開祖の義淵僧正とは伝説にみちた人で、生年不明(?~728)。ただ出生には伝説が残されています。大和国高市郡に子供に恵まれない夫婦がおり、彼等は日々観音様に子が授かるよう祈りを捧げていました。そんなある日の夜突然子供の泣き声がして、夫婦が表に出てみると柴垣の上に白い布に包まれた赤子がおり、驚き中に連れて入ると馥郁たる香りがたちまちに家の中に満ちました。その後この夫婦に養育されていましたが、その噂を聞いた天智天皇は観音様の申し子だとしてこの子供を引き取られ、岡宮で草壁皇子(662~689)とともに育てられました。

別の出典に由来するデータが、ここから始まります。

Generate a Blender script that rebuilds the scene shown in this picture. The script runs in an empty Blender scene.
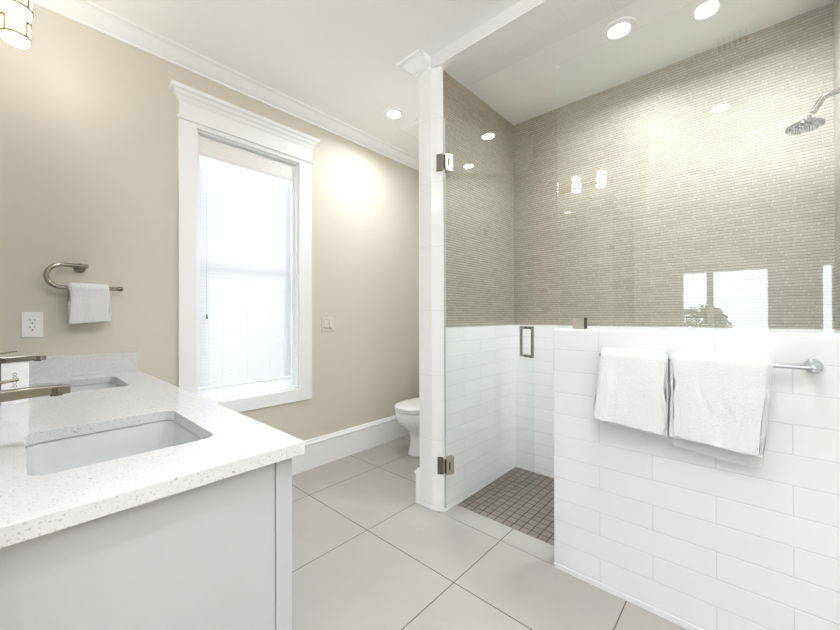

この子供こそ後の義淵僧正その人である。というのが出生の伝説です。
後に義淵僧正は草壁皇子とともに育ったと言われる岡宮の地を与えられ、龍蓋寺を建立されました。義淵僧正はわが国法相宗の祖であり、当時『当代きっての傑僧(学識や修行に特にすぐれた優秀な僧)』であると言われ、文武3年(699)にはその優秀な学行(学識・修行)を賞して稲一万束を賜り、大宝3年(703)には日本で初めて『僧正』の位になり、以後神亀5年(728)の入滅に至るまでの25年にわたり同職に就き、日本仏教界を牽引されました。その門下には東大寺の基を開いた良弁、菩薩と仰がれた行基、その他にもおよそ奈良時代の高僧といわれる人は皆、義淵僧正の教えを受けたといわれています。
岡寺が義淵僧正によって創建せられたという最も古い文献は、醍醐寺本『諸寺縁起集』に収める「龍門寺縁起」(*龍門寺・・吉野郡にあったお寺)に、龍蓋・龍門 両寺は義淵僧正が国家隆泰、藤氏栄昌のために建立するところであると記されています。また「龍蓋寺」という寺名は天平勝宝三年(751)の正倉院文書で初めて出てきますが、これ以前の天平十二年(740)七月八日付けの正倉院文書の中でも龍蓋寺所蔵と書かれた仏典があると記されています。